The 6-volt battery was replaced with a new one on 6/8/15. It has a positive ground (whereas modern cars have a negative ground). The braided cable from the positive battery terminal is connected to the frame. If the seller ever needed to charge the battery (it’s in a small compartment and difficult to see the markings on the terminals), the red positive clamp of the charger needs to go the frame and the black negative clamp needs to be connected to the negative battery terminal that goes to the starter. Make sure the battery charger is switched to 6 volt (not 12 volt).

The brake linings, including the emergency brake lining, were replaced by Pueblo Brake & Clutch. The 8 brake shoes were equipped with 3/16” thick linings, but the brake drums were OK as is. New kits were installed in the brake cylinders as well as the master cylinder. New axle grease seals were installed on all 4 wheels. (While the 4 wheels were off the car, the seller took them to his garage where he sanded and lacquered the oak spokes.) Andy Bernbaum, West Newton, MA provided the rear seals and master cylinder kit.

The fuel pump was rebuilt with a new kit – new diaphragm, new check valve seats & springs and new bowl fine mesh screen with new gasket. The rocker arm and its spring were OK as is. This rebuilt fuel pump has improved the time it takes to start the car. Now it readily starts. The carburetor, a Model BB-1D Carter carburetor was found to be working OK.

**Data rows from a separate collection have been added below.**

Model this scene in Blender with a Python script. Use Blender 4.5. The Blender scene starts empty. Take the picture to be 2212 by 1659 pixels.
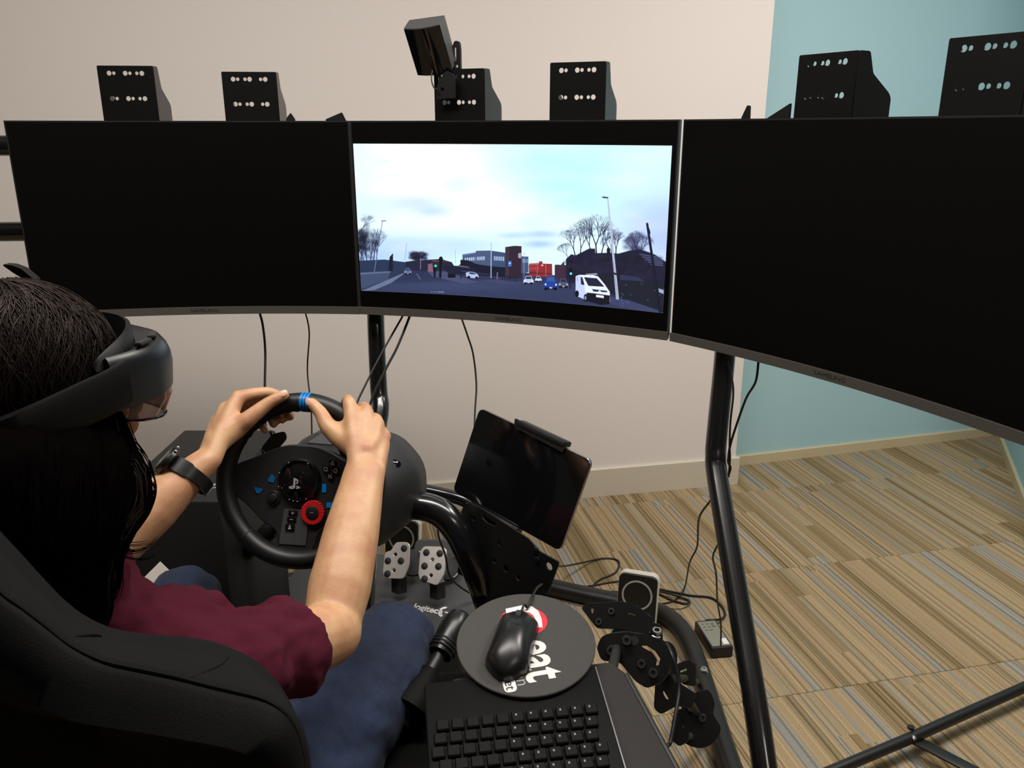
import bpy, bmesh, math, random
import numpy as np
from mathutils import Vector, Matrix, noise

random.seed(4)
SC = bpy.context.scene
COL = SC.collection

# ------------------------------------------------------------------ camera, world, lights, exposure
FPX = 1780.0
PITCH = math.radians(17.14)
CP, SP = math.cos(PITCH), math.sin(PITCH)
EYE = 1.38
cam_d = bpy.data.cameras.new('camera')
cam_d.sensor_width = 36.0
cam_d.lens = 36.0 * FPX / 2212.0
cam_d.clip_start = 0.02
cam = bpy.data.objects.new('camera', cam_d)
cam.location = (0, 0, EYE)
cam.rotation_euler = (math.radians(90) - PITCH, 0, 0)
COL.objects.link(cam)
SC.camera = cam
SC.view_settings.view_transform = 'Standard'
SC.view_settings.look = 'None'
SC.view_settings.exposure = 0.0
SC.view_settings.gamma = 1.0
SC.view_settings.use_curve_mapping = False
world = bpy.data.worlds.new('world')
SC.world = world
world.use_nodes = True
world.node_tree.nodes['Background'].inputs[0].default_value = (0.9, 0.92, 1.0, 1)
world.node_tree.nodes['Background'].inputs[1].default_value = 0.02


def area_light(name, loc, size, power, color=(1, 0.95, 0.89), aim=None):
    d = bpy.data.lights.new(name, 'AREA')
    d.shape = 'RECTANGLE'
    d.size, d.size_y = size
    d.energy = power
    d.color = color
    o = bpy.data.objects.new(name, d)
    o.location = loc
    if aim is not None:
        v = Vector(aim) - Vector(loc)
        o.rotation_euler = v.to_track_quat('-Z', 'Y').to_euler()
    COL.objects.link(o)
    return o


area_light('ceiling_lamp_wall', (-0.7, 1.05, 2.66), (1.2, 0.3), 27)
area_light('ceiling_lamp_middle', (0.35, 1.10, 2.66), (1.2, 0.3), 22)
area_light('ceiling_lamp_right', (1.45, 1.75, 2.66), (0.6, 0.6), 44)
area_light('ceiling_lamp_behind', (1.2, -0.6, 2.66), (0.6, 0.6), 9)

# ------------------------------------------------------------------ placing helpers


def P(x, y, d):
    """the point seen at photo position (x, y) that lies d metres deep along the view axis"""
    u = (x - 1106) / FPX
    v = (829.5 - y) / FPX
    return Vector((d * u, d * (CP + v * SP), EYE + d * (-SP + v * CP)))


def PZ(x, y, z):
    v = (829.5 - y) / FPX
    return P(x, y, (z - EYE) / (-SP + v * CP))


def PY(x, y, Y):
    v = (829.5 - y) / FPX
    return P(x, y, Y / (CP + v * SP))


def V(*a):
    return Vector(a)


UP = V(0, 0, 1)


def unit(v):
    return v.normalized()


def frame(ex, ey_hint):
    """three axes: ex, ey made square to it, ez = ex x ey"""
    ex = unit(ex)
    ey = unit(ey_hint - ex * ey_hint.dot(ex))
    return ex, ey, ex.cross(ey)


def catmull(pts, n=6):
    pts = [Vector(p) for p in pts]
    if len(pts) < 3:
        return pts
    out = []
    for i in range(len(pts) - 1):
        p0 = pts[max(i - 1, 0)]
        p1, p2 = pts[i], pts[i + 1]
        p3 = pts[min(i + 2, len(pts) - 1)]
        for k in range(n):
            t = k / n
            out.append(0.5 * ((2 * p1) + (p2 - p0) * t + (2 * p0 - 5 * p1 + 4 * p2 - p3) * t * t + (3 * p1 - p0 - 3 * p2 + p3) * t ** 3))
    out.append(pts[-1].copy())
    return out


def lerp_list(a, n):
    """spread the values a over n samples"""
    a = list(a)
    r = []
    for i in range(n):
        t = i / (n - 1) * (len(a) - 1)
        k = min(int(t), len(a) - 2)
        r.append(a[k] + (a[k + 1] - a[k]) * (t - k))
    return r


class MB:
    """collects geometry for ONE mesh"""

    def __init__(self):
        self.v = []
        self.f = []

    def add(self, vs, fs):
        o = len(self.v)
        self.v += [Vector(p) for p in vs]
        self.f += [tuple(i + o for i in q) for q in fs]
        return self

    def box(self, c, s, ax=None, r=0.0, seg=2):
        bm = bmesh.new()
        bmesh.ops.create_cube(bm, size=1.0)
        for q in bm.verts:
            q.co = Vector((q.co.x * s[0], q.co.y * s[1], q.co.z * s[2]))
        if r > 0:
            r = min(r, 0.49 * min(s))
            bmesh.ops.bevel(bm, geom=list(bm.edges), offset=r, segments=seg, profile=0.5, affect='EDGES')
        self.bm(bm, c, ax)
        return self

    def bm(self, bm, c=(0, 0, 0), ax=None):
        c = Vector(c)
        bm.verts.index_update()
        if ax is None:
            vs = [c + q.co for q in bm.verts]
        else:
            vs = [c + ax[0] * q.co.x + ax[1] * q.co.y + ax[2] * q.co.z for q in bm.verts]
        self.add(vs, [[q.index for q in f.verts] for f in bm.faces])
        bm.free()

    def loft(self, rings, cap=True, closed=True, loop=False):
        n = len(rings[0])
        vs = [p for r in rings for p in r]
        fs = []
        m = len(rings)
        for i in range(m if loop else m - 1):
            a, b = i * n, ((i + 1) % m) * n
            for k in range(n if closed else n - 1):
                k2 = (k + 1) % n
                fs.append((a + k, a + k2, b + k2, b + k))
        if cap and not loop and closed:
            fs.append(tuple(range(n - 1, -1, -1)))
            fs.append(tuple((m - 1) * n + k for k in range(n)))
        return self.add(vs, fs)

    def tube(self, pts, r, seg=12, n=6, flat=1.0, hint=None, loop=False, smooth=True):
        path = catmull(pts, n) if smooth and len(pts) > 2 else [Vector(p) for p in pts]
        rs = [r] * len(path) if not hasattr(r, '__len__') else lerp_list(r, len(path))
        fl = [flat] * len(path) if not hasattr(flat, '__len__') else lerp_list(flat, len(path))
        rings = []
        prev = None
        for i, p in enumerate(path):
            t = path[min(i + 1, len(path) - 1)] - path[max(i - 1, 0)]
            if t.length < 1e-9:
                t = UP
            t = unit(t)
            if prev is None:
                h = Vector(hint) if hint is not None else (UP if abs(t.z) < 0.9 else V(1, 0, 0))
            else:
                h = prev
            a = h - t * h.dot(t)
            if a.length < 1e-6:
                a = t.orthogonal()
            a = unit(a)
            prev = a
            b = t.cross(a)
            rings.append([p + (a * math.cos(k * 2 * math.pi / seg) + b * (math.sin(k * 2 * math.pi / seg) * fl[i])) * rs[i] for k in range(seg)])
        return self.loft(rings, loop=loop)

    def blob(self, pts, r, seg=14, n=6, flat=1.0, hint=None):
        """a limb: a tube with rounded ends"""
        path = catmull(pts, n)
        rs = [r] * len(path) if not hasattr(r, '__len__') else lerp_list(r, len(path))
        self.tube(path, rs, seg=seg, flat=flat, hint=hint, smooth=False)
        f0 = flat[0] if hasattr(flat, '__len__') else min(flat, 1.0)
        f1 = flat[-1] if hasattr(flat, '__len__') else min(flat, 1.0)
        self.ball(path[0], (rs[0] * f0,) * 3, seg=seg)
        self.ball(path[-1], (rs[-1] * f1,) * 3, seg=seg)
        return self

    def cyl(self, p0, p1, r0, r1=None, seg=20):
        r1 = r0 if r1 is None else r1
        return self.tube([p0, p1], [r0, r1], seg=seg, smooth=False)

    def lathe(self, c, axis, prof, seg=24, hint=None):
        """prof: (radius, distance along the axis) pairs"""
        axis = unit(Vector(axis))
        a = Vector(hint) if hint is not None else axis.orthogonal()
        a = unit(a - axis * a.dot(axis))
        b = axis.cross(a)
        c = Vector(c)
        return self.loft([[c + axis * h + (a * math.cos(2 * math.pi * k / seg) + b * math.sin(2 * math.pi * k / seg)) * max(rr, 1e-5) for k in range(seg)] for rr, h in prof])

    def ball(self, c, r, ax=None, seg=16):
        bm = bmesh.new()
        bmesh.ops.create_uvsphere(bm, u_segments=seg, v_segments=max(6, seg // 2), radius=1.0)
        for q in bm.verts:
            q.co = Vector((q.co.x * r[0], q.co.y * r[1], q.co.z * r[2]))
        self.bm(bm, c, ax)
        return self

    def plate(self, loops, t, O, ex, ey, bevel=0.0):
        """a flat sheet t thick with the outline loops[0] and holes loops[1:], in the plane O + ex, ey"""
        cu = bpy.data.curves.new('plate', 'CURVE')
        cu.dimensions = '2D'
        cu.fill_mode = 'BOTH'
        cu.extrude = t / 2
        cu.bevel_depth = bevel
        cu.bevel_resolution = 0
        for lp in loops:
            s = cu.splines.new('POLY')
            s.points.add(len(lp) - 1)
            for q, (x, y) in zip(s.points, lp):
                q.co = (x, y, 0, 1)
            s.use_cyclic_u = True
        self._curve(cu, O, ex, ey)
        return self

    def _curve(self, cu, O, ex, ey):
        ob = bpy.data.objects.new('tmp', cu)
        me = bpy.data.meshes.new_from_object(ob)
        ez = ex.cross(ey)
        O = Vector(O)
        self.add([O + ex * q.co.x + ey * q.co.y + ez * q.co.z for q in me.vertices], [tuple(p.vertices) for p in me.polygons])
        bpy.data.meshes.remove(me)
        bpy.data.objects.remove(ob)
        bpy.data.curves.remove(cu)

    def text(self, s, size, O, ex, ey, t=0.0004, align='CENTER', bold=0.0, squeeze=1.0):
        cu = bpy.data.curves.new('text', 'FONT')
        cu.body = s
        cu.size = size
        cu.align_x = align
        cu.align_y = 'CENTER'
        cu.extrude = t / 2
        cu.offset = bold
        cu.resolution_u = 4
        self._curve(cu, O, ex * squeeze, ey)
        return self

    def mesh(self, name, loc=(0, 0, 0), ang=35):
        loc = Vector(loc)
        me = bpy.data.meshes.new(name)
        me.from_pydata([p - loc for p in self.v], [], self.f)
        bm = bmesh.new()
        bm.from_mesh(me)
        bmesh.ops.recalc_face_normals(bm, faces=bm.faces)
        bm.to_mesh(me)
        bm.free()
        if ang:
            me.shade_smooth()
            me.set_sharp_from_angle(angle=math.radians(ang))
        return me


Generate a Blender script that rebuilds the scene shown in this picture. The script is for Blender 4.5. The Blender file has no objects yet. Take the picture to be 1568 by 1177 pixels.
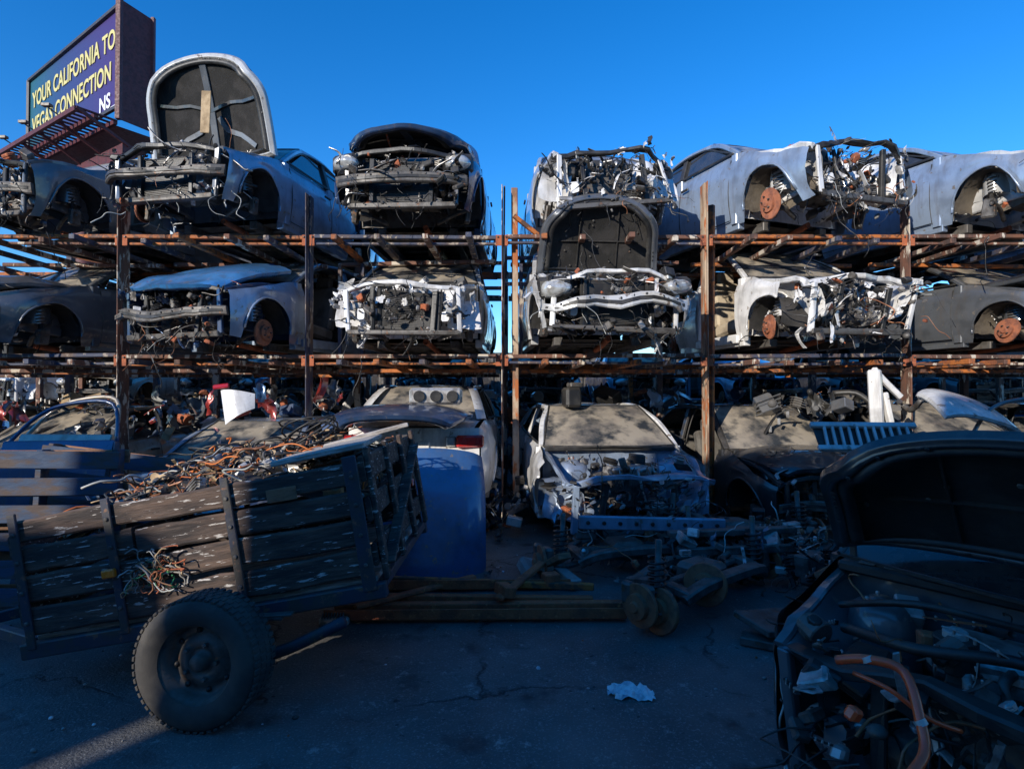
import bpy, math, random
from mathutils import Vector, Matrix, noise, Euler
R=random.Random(11)
sc=bpy.context.scene
rad=math.radians
V3=Vector
# ---------------------------------------------------------------- materials
MATS={}
def mat(name,base,var=None,rough=.5,metal=0.,s=5.,lo=.45,hi=.6,dust=0.,dustc=(.27,.23,.18),bump=0.,bs=40.,st=(1,1,1),coat=0.,var2=None,s2=18.,lo2=.6,hi2=.66,dmin=.25,streak=0):
    m=bpy.data.materials.new(name); m.use_nodes=True
    nt=m.node_tree; N=nt.nodes; L=nt.links
    b=N['Principled BSDF']
    tc=N.new('ShaderNodeTexCoord'); mp=N.new('ShaderNodeMapping'); mp.inputs['Scale'].default_value=st
    L.new(tc.outputs['Object'],mp.inputs['Vector'])
    def nz(scale,detail=7,ro=.6,src=None):
        n=N.new('ShaderNodeTexNoise'); n.inputs['Scale'].default_value=scale; n.inputs['Detail'].default_value=detail
        n.inputs['Roughness'].default_value=ro; L.new((src or mp).outputs[0],n.inputs['Vector']); return n.outputs['Fac']
    def mr(src,a,c,d=0.,e=1.):
        r=N.new('ShaderNodeMapRange'); r.inputs[1].default_value=a; r.inputs[2].default_value=c; r.inputs[3].default_value=d; r.inputs[4].default_value=e
        L.new(src,r.inputs[0]); return r.outputs[0]
    def mix(f,a,c):
        x=N.new('ShaderNodeMix'); x.data_type='RGBA'
        L.new(f,x.inputs[0])
        for i,q in ((6,a),(7,c)):
            if isinstance(q,tuple): x.inputs[i].default_value=(*q[:3],1)
            else: L.new(q,x.inputs[i])
        return x.outputs[2]
    col=base
    if var is None: var=tuple(c*.6 for c in base)
    f1=mr(nz(s),lo,hi); col=mix(f1,base,var)
    if var2: 
        f2=mr(nz(s2),lo2,hi2); col=mix(f2,col,var2)
    if streak:
        mp2=N.new('ShaderNodeMapping'); mp2.inputs['Scale'].default_value=(9,9,1.2); L.new(tc.outputs['Object'],mp2.inputs['Vector'])
        col=mix(mr(nz(1.6,6,.6,mp2),.52,.78,0,streak),col,(.14,.11,.085))
    ro=None
    if dust>0:
        g=N.new('ShaderNodeNewGeometry'); sx=N.new('ShaderNodeSeparateXYZ'); L.new(g.outputs['Normal'],sx.inputs[0])
        up=mr(sx.outputs[2],-.1,.9,dmin,1.)
        fd=mr(nz(2.3,8,.7),.35,.62)
        mu=N.new('ShaderNodeMath'); mu.operation='MULTIPLY'; L.new(up,mu.inputs[0]); L.new(fd,mu.inputs[1])
        mu2=N.new('ShaderNodeMath'); mu2.operation='MULTIPLY'; L.new(mu.outputs[0],mu2.inputs[0]); mu2.inputs[1].default_value=dust
        col=mix(mu2.outputs[0],col,dustc)
        ro=mr(mu2.outputs[0],0,.6,rough,.9)
    L.new(col,b.inputs['Base Color'])
    if ro is not None: L.new(ro,b.inputs['Roughness'])
    else:
        L.new(mr(nz(s*2.),.3,.7,max(0.02,rough-.12),min(1,rough+.12)),b.inputs['Roughness'])
    b.inputs['Metallic'].default_value=metal
    if coat: b.inputs['Coat Weight'].default_value=coat; b.inputs['Coat Roughness'].default_value=.08
    if bump>0:
        bn=N.new('ShaderNodeBump'); bn.inputs['Strength'].default_value=bump; bn.inputs['Distance'].default_value=.01
        L.new(nz(bs,5),bn.inputs['Height']); L.new(bn.outputs[0],b.inputs['Normal'])
    MATS[name]=m; return m
def paint(name,c,p=(.22,.19,.16),d=.42,coat=.8,metal=.3):
    mat(name,c,var=tuple(x*.7 for x in c),rough=.27,metal=metal,s=3,var2=p,s2=11,lo2=.63,hi2=.67,dust=d,bump=.05,bs=9,coat=coat,dmin=.15,streak=.55)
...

The usual 50-50 mixture of coolant (3 gallons) is being used. Although it had been recommended to me that, with the car parked in a heated garage, distilled water only should be used, the modern coolant tends to prevent corrosion. Need to be careful not to overfill the coolant as it will expand and come out the overflow line. The radiator cap can be removed when the engine is hot as the coolant system is not pressurized.

The drive line materials included a new pinion gear seal (at the differential), a new transmission rear seal, 8 lbs of 90 weight gear oil (for the differential), and 4 new bolts, washers & nuts to secure the floorboard. George Bachleda, Olcar Bearing Co, Southern Pines, NC proved to be a good supplier for these seals. The chassis was lubed.

Now for some minor items:

The rubber mat on the passenger side running board was replaced. American Floor Mats, Rockville, MD provided the material.

The T-Handle for the rear window was obtained from the guy in Canada, Dave Hill, Oro-Medonte, Ontario and installed. The rear window rolls all the way down and, surprisingly, the front window raises 3” for good ventilation on warm days.

A hinge mirror was purchased from Bob Drake Reproductions, Grants Pass, OR and installed as the left side rear view mirror. Later a 3” convex mirror was affixed to the hinge mirror to provide better views of traffic in the lane to the left of the car.

And finally, a 500/550 – 18/19” tube was purchased from Coker Tire, Chattanooga, TN and the local Tire King store mounted it and the tire on the split rim that we had received when we purchased the car. Fortunately, the guy who had sold us the car provided us with all the parts to mount the spare tire on the rear of the vehicle. It is very secure and looks real nice.

The mechanical work was done by Mike Moe, Groff’s Auto, Colorado Springs and by Leonard Vahsholtz, Vahsholtz Automotive, Woodland Park. I could not have found two more capable mechanics – they took a personal interest in making the old Chrysler the best it could be.